しかし、不貞行為による有責配偶者として離婚を求める人の多くは、特に私に依頼される方は――その「不貞行為」のパートナーと同居していたり、交際が継続している例があります。確かに、信義に反する理不尽な要求と言えなくもないとは思います。ただはっきりしていることは、もはや婚姻同居生活には戻らないということがあります。

 この場合、ならば何年別居したら離婚になりますか?と尋ねられます。

 

これに対しては、ハードルは高いが年数の決まりはないとお答えします。

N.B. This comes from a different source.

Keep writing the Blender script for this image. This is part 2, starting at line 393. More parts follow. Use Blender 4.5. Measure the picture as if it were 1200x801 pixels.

要は、客観的に婚姻関係は破綻していて、婚姻を継続し難い重大な事由があるのに、信義に反するゆえに、その権利・主張ができない状態です。反対に言えば、その主張が信義に反しない状況に至ればよいということです。

 

私は、いつも相手方パートナーに対する手篤い保護と申します。生活の不安等を払拭し、感謝するに――不貞とは別の――金員の支払いなどが必要です。また、婚姻関係の形骸化の要件として、別居期間を考慮する例もありますが、それは一見して明白な形骸化だからであって、他に形骸化の要因が存在すれば、別居期間に替わり、あるいはこれに補完する事情とみなすことができます。

 

例えば、徹底した非難や攻撃をされたとか、行為者やその相手となった人に対する社会的評価の低下とかあり得ます。

 

更に重要なのは、当事者間に子がいるか、その子が何歳かの点があります。

一般的に、この年齢が低いほどハードルが高いです。と言うよりも、現実の実務は、この年齢と未成熟性がかなり考慮されていると感じます。これは、子は不貞行為をした親に対して、慰謝料請求などできないとされるところと、均衡を取っているように感じられるところです。

 

未成熟子とは、社会に巣立っていない子を意味し、必ずしも未成年かどうかには関わりません。大学生は、未成熟子に分類されます。この場合、確かに別居期間や子に対して学費を払ったかなど、どのように対応してきたかは影響します。

 

反対に言えば、わかりやすく言えば、子がいない、成人して独立しているケースは、かなりハードルが低くなる例です。

 いずれにしても、真に離婚を希望している人が、離婚できないことはおかしいのです。離婚を強いられる側に対する配慮、手篤い保護は、単に「離婚を認容しない」ことで達成されるべきではないこと、裁判所の実務も、そのような方向に進んでいることを理解する必要があります。

 

どのような事情であっても、離婚したい人は、行動を起こすべきです。

 

何もしなければ、幸せはありませんから。